Lift out all lines below that contain "parts".

━━━━━ Supplied data ━━━━━

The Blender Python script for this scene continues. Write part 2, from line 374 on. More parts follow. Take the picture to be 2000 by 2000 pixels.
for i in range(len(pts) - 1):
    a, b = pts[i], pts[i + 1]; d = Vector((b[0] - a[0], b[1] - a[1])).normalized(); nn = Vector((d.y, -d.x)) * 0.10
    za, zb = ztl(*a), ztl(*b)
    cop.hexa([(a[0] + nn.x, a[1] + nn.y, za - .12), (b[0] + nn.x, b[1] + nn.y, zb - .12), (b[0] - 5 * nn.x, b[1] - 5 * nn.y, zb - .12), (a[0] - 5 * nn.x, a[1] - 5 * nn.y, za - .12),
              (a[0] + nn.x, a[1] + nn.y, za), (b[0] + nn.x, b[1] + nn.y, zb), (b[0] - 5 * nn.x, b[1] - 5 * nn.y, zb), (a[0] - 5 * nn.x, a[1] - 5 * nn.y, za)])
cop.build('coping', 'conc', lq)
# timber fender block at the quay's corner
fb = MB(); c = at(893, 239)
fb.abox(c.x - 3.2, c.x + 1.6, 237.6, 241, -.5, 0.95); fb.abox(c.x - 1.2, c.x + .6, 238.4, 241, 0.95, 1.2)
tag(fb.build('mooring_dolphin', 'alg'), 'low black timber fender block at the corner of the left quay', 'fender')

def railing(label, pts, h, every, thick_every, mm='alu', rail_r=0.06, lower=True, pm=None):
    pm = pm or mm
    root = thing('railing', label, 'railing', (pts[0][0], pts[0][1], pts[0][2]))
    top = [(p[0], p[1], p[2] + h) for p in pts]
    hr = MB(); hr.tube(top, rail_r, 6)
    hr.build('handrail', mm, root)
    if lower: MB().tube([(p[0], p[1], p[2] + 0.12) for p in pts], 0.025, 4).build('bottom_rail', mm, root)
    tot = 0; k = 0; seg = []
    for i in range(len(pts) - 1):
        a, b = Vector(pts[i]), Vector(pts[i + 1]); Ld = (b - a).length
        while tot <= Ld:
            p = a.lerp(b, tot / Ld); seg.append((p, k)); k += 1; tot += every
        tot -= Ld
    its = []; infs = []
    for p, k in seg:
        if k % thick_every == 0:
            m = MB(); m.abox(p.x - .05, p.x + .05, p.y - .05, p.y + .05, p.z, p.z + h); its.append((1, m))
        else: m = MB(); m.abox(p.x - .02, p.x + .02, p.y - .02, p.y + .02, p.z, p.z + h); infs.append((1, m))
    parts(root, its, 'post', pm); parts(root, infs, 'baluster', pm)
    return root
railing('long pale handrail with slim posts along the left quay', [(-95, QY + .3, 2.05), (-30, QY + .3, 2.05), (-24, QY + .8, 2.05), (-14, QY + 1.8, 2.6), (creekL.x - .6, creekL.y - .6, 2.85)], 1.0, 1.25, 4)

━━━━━

Output
The Blender Python script for this scene continues. Write part 2, from line 374 on. More parts follow. Take the picture to be 2000 by 2000 pixels.
    parts(root, its, 'post', pm); parts(root, infs, 'baluster', pm)